Monday’s pudding

Half eaten Christmas plum pudding.

Christmas plum pudding. Photo Alysha Buss © HHT

Do you painstakingly prepare a pudding each year for Christmas Day only to find that, by the time it’s served, your family and friends have indulged in the festive spread a little too eagerly? Or, as often happens in Sydney, fresh mangoes, berries and cherries win out over hot pudding? Don’t despair – your efforts weren’t wasted!

Traditionally, pudding opportunities were not limited to Christmas Day. Plum puddings appear in several of Mrs Beeton’s January and February menu plans as they were ideal not only for Christmas, but also throughout the northern hemisphere winters when fresh fruit would have been in short supply.

The Victorians prided themselves on their ingenuity with leftovers; not necessarily because they were being mean or frugal but more as a demonstration of good household economy. Mrs Beeton gives a recipe for ‘Monday’s pudding’ – essentially a bread-and-butter custard, but using slices of pudding rather than bread. I’d tend to enrich it just a little by using half milk and half cream, otherwise it’s a very easy to follow recipe:

MONDAY’S PUDDING.

1312. INGREDIENTS – The remains of cold plum-pudding, brandy, custard made with 5 eggs to every pint of milk.
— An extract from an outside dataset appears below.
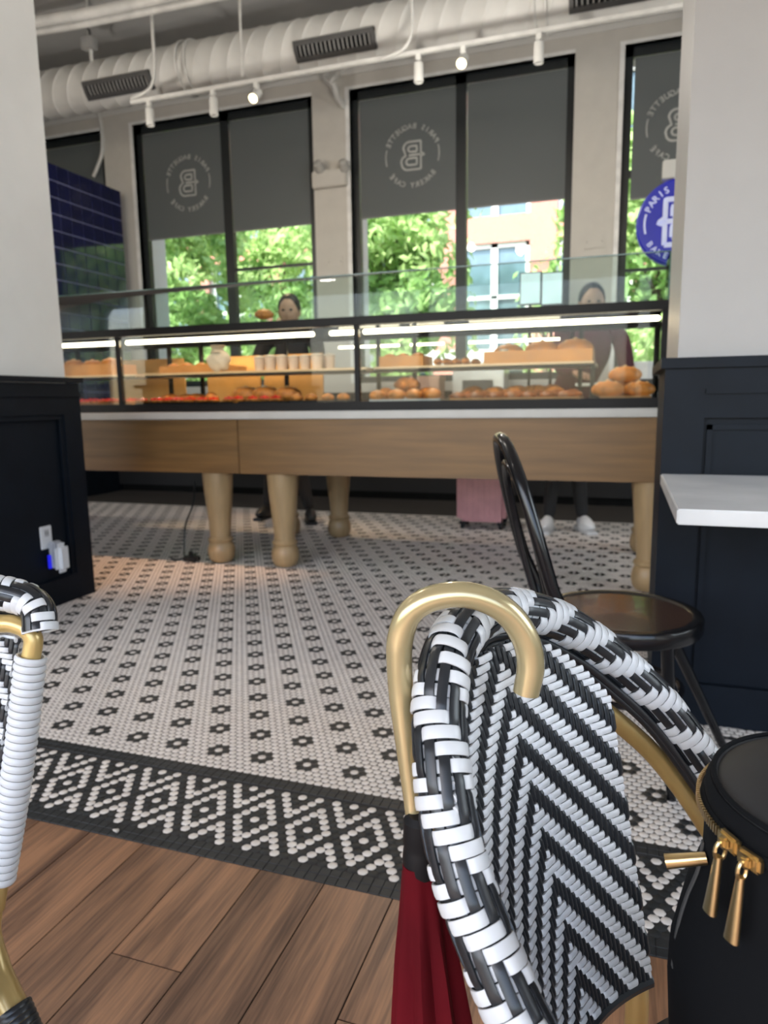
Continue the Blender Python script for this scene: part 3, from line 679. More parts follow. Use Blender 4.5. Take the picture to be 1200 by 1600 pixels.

Mode.—Cut the remains of a good cold plum-pudding into finger-pieces, soak them in a little brandy, and lay them cross-barred in a mould until full. Make a custard with the above proportion of milk and eggs, flavouring it with nutmeg or lemon-rind; fill up the mould with it; tie it down with a cloth, and boil or steam it for an hour. Serve with a little of the custard poured over, to which has been added a tablespoonful of brandy.

Eliza Acton (1845) gives ‘The Good Daughter’s Mincemeat Pudding’ which is effectively a Bread and Butter Pudding with the bread spread generously with mincemeat mixture:

Author’s Receipt.
Lay into a rather deep tart-dish some thin slices of French roll very slightly spread with butter and covered with a thick layer of mincemeat; place a second tier lightly over these, covered in the same way with the mincemeat; then pour gently in a custard made with three well-whisked eggs, three quarters of a pint of new milk or thick cream, the slightest pinch of salt, and two ounces of sugar. Let the pudding stand to soak for an hour, then bake it gently until it is quite firm in the centre: this will be in from three-quarters of an hour to a full hour.

from Modern Cookery for Private Families, 1845

Eliza’s ‘good daughter’s’ mincemeat pudding

From book Eliza Acton. Modern Cookery for Private Families. 1845

Ingredients

  • 1 French-style brioche or soft baguette (sliced thinly)
  • butter
  • 1/2 cup fruit mince
  • 200ml milk
  • 250ml cream
  • 3 eggs (well whisked)
  • pinch salt
  • 60g sugar

Note

Adapted from an Eliza Acton recipe published in 1845. We are assured by Eliza that this dutiful dish is her own original recipe.

Directions

Preheat the oven to 160 °C. Butter the bread lightly and spread generously with fruit mince. Layer the slices in a deep ovenproof dish.
Whisk the milk, cream, eggs, salt and sugar together and pour the custard mixture over the layered bread and mince. Set aside for 30 minutes to allow the bread to absorb the custard.
Bake for approximately 45–60 minutes, or until the pudding is quite firm in the centre.